Data section:

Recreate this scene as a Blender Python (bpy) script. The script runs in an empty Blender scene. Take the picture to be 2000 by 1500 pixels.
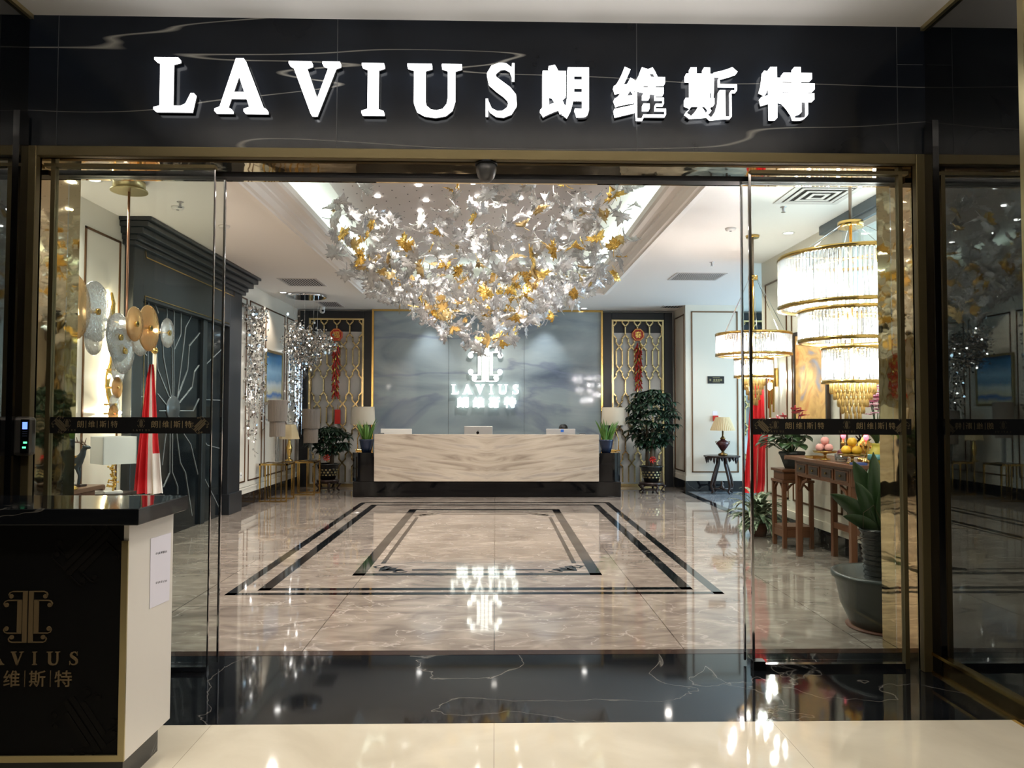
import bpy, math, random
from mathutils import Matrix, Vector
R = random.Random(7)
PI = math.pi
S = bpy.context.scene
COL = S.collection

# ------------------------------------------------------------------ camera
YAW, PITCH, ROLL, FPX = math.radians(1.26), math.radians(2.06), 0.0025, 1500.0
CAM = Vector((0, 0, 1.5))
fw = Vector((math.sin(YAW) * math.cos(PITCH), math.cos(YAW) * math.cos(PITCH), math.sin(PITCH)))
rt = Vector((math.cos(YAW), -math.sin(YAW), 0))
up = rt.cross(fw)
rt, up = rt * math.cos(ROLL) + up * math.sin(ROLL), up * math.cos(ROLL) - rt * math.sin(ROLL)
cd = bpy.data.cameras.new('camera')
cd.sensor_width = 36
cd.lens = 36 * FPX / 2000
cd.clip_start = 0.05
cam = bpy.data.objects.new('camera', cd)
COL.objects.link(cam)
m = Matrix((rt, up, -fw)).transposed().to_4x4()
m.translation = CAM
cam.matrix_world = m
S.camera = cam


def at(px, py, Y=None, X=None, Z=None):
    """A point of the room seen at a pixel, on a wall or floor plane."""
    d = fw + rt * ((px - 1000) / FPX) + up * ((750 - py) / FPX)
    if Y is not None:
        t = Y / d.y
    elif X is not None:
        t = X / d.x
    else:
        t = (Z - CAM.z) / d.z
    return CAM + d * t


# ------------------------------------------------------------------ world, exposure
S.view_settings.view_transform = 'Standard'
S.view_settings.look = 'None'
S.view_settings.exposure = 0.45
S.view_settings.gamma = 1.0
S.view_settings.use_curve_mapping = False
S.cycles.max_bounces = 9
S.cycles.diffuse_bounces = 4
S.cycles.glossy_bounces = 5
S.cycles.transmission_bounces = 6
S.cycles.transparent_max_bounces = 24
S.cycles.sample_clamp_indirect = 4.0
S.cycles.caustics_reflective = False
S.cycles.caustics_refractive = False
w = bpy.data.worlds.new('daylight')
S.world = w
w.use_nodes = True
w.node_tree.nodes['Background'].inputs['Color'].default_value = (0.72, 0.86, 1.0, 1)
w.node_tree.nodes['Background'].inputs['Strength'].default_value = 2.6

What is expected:
From the listing above, copy every line that holds the string "scene".

Finished exercise:
Recreate this scene as a Blender Python (bpy) script. The script runs in an empty Blender scene. Take the picture to be 2000 by 1500 pixels.
S = bpy.context.scene